Better service, less space

As referenced, this will be a welcome development given the increasing space constraints across Heathrow’s terminals. The old adage of making every square metre work commercially becomes more acute at a time when the phasing in of new security lanes to accommodate next-generation screening technology – the deadline of which was recently extended by government to allow more time for airports to implement the tech – also means a marginal loss in space to generate revenue from tenants.

As Brown acknowledges, the challenge facing Heathrow today is squaring the circle of delivering excellent customer service with increasing passenger demand across four terminals that aren’t getting bigger.

 – TRBusiness

Terminal 2 is welcoming several new retail units this summer.

“We speak to all of our brands, not just about what they’re doing in their stores but how they are doing things digitally,” he maintained. “One of the beacons in the updated corporate strategy is about digital future.”

Indeed, Brown says the digital approach goes beyond simply retailing: ensuring that the Heathrow ecosystem is working hard to digitalise all its operational facets, from baggage handling to communications among its airline partners and aviation regulatory authorities.

Away from the in-terminal shopping aisles, it’s been a period of broader change for Heathrow’s management in the past 12 months.

The announcement in February 2023 that CEO John-Holland Kaye would stand down as leader of the London hub after almost a decade in the position fired the starting gun on a selection process that concluded with the appointment of former Copenhagen Airports CEO and experienced aviation chief Thomas Woldbye.

His first day on 18 October ushered in a new era for Heathrow, marked out by its ambitious multi-billion pound plans to upgrade its existing infrastructure over the next three years.

In the circa nine months that Woldbye has been in post, Heathrow has updated its strategy by honing its executive team to focus on different revenue-generating segments of the organisation, from customers such as retail concessionaires, property tenants and airlines, to passengers served by ancillary businesses such as parking and fast-track.

In April, those wheels were further turned with Chief Financial Officer Javier Echave taking over as Chief Operating Officer from Emma Gilthorpe, who departed Heathrow following a 15-year career at the airport to run Royal Mail.

Sally Ding, previously Director of Treasury & Corporate Finance, has taken on the role of acting CFO until a permanent replacement is found.

Elsewhere, Chief Strategy Officer and former Retail Director Chris Annetts left Heathrow at the end of April, and effective 1 May, Ross Baker and Nigel Milton assumed new positions as Chief Customer Officer and Chief Communications and Sustainability Officer, respectively.

 – TRBusiness

Effective clienteling can support retail gains despite the loss of tax free sales, maintains Heathrow.
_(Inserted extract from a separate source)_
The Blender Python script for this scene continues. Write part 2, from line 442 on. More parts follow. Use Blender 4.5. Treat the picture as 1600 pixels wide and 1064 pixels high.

Asked whether Baker’s previous role as Chief Commercial Officer was up for grabs and Brown was in the running as the replacement, Heathrow’s Retail Director responded unequivocally: “There will not be a replacement for the Chief Commercial Officer position that Ross held.

“We’re bringing together the areas that Ross looked after and adding in areas around customer research, regulation, customer proposition and forecasting work, so all of that sits along with our colleagues – including myself in the commercial team – in a new, wider directorate that we are calling our customer team.

“The initials are the same but the title has changed; the importance thing is we have the stability with Ross working with us and on the executive and we’re augmenting some of the work we’re doing with airlines, digital, retail, property and surface access, along with four other areas of regulation, customer strategy, research and forecasting.”